Additionally, South Korea believes that there is much it can contribute to the global framework and has become involved in various international peacekeeping, anti-terrorism and anti-piracy initiatives. The Lee administration is marketing ROK soft power, South Korea’s potential to become an economic hub for FTAs and its reputation as an “honest broker” in promoting Asian interests. Dr. Sheen explained that Lee may be successful in some of these campaigns but that there are limitations as well. He argued that the “New Asia Initiative” is comprehensive but does not yet have a clear vision. South Korean initiatives may also be challenged by South Korea’s relatively-small economic size, the possibility of future economic instability, changing leadership, a lack of domestic support and the ever-lingering North Korean issue. Dr. Sheen believes that if the North Korean issue can be solved multilaterally through the Six Party Talks, there is an opportunity for South Korea to develop a key leadership role in what may become a regional organization.

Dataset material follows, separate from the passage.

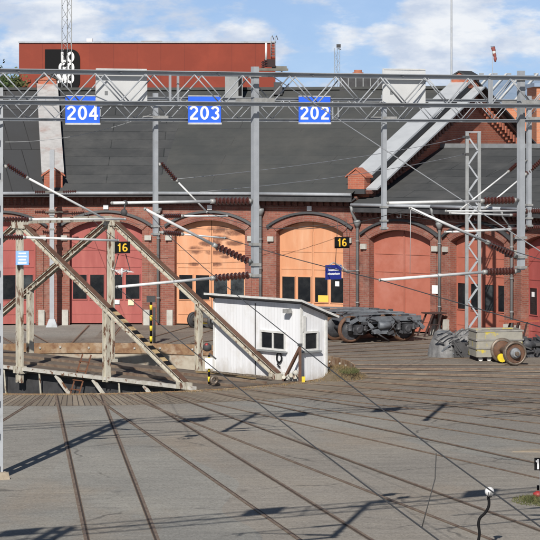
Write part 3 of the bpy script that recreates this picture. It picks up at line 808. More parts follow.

While ROK foreign policy initiatives are diversifying, the composition of the country’s citizenship is diversifying as well. There are now one million foreign workers in South Korea; many are from Southeast Asia. Dr. Sheen explained that the combination of foreign workers and their families living within the country and the growth of inter-racial marriages is literally changing the face of South Korea. He argued that the ROK government would continue to accommodate foreigners and citizens’ changing interests because he viewed this as an opportunity for South Korea to prove that it is a cosmopolitan country with a modern mind-set.

Seongho Sheen is an associate professor at the Graduate School of International Studies, Seoul National University and is currently a visiting fellow at the East West Center in Washington. Formerly, he was a fellow at the Center for Northeast Asian Policy Studies (CNAPS) with the Brookings Institution, an assistant research professor at Asia-Pacific Center for Security Studies (APCSS), Honolulu, Hawaii and a research fellow at the Institute for Foreign Policy Analysis (IFPA), Cambridge, Massachusetts. Dr. Sheen’s main research interests include international security, U.S. foreign policy, Northeast Asian politics and the Korean peninsula. Currently, his research focuses on rapid demographic changes in Northeast Asia and their implications for security and geo-politics in the region, as well as the US and nuclear politics in Northeast Asia. Dr. Sheen received his Ph.D. and M.A. from the Fletcher School of Law and Diplomacy, Tufts University and his B.A. from Seoul National University.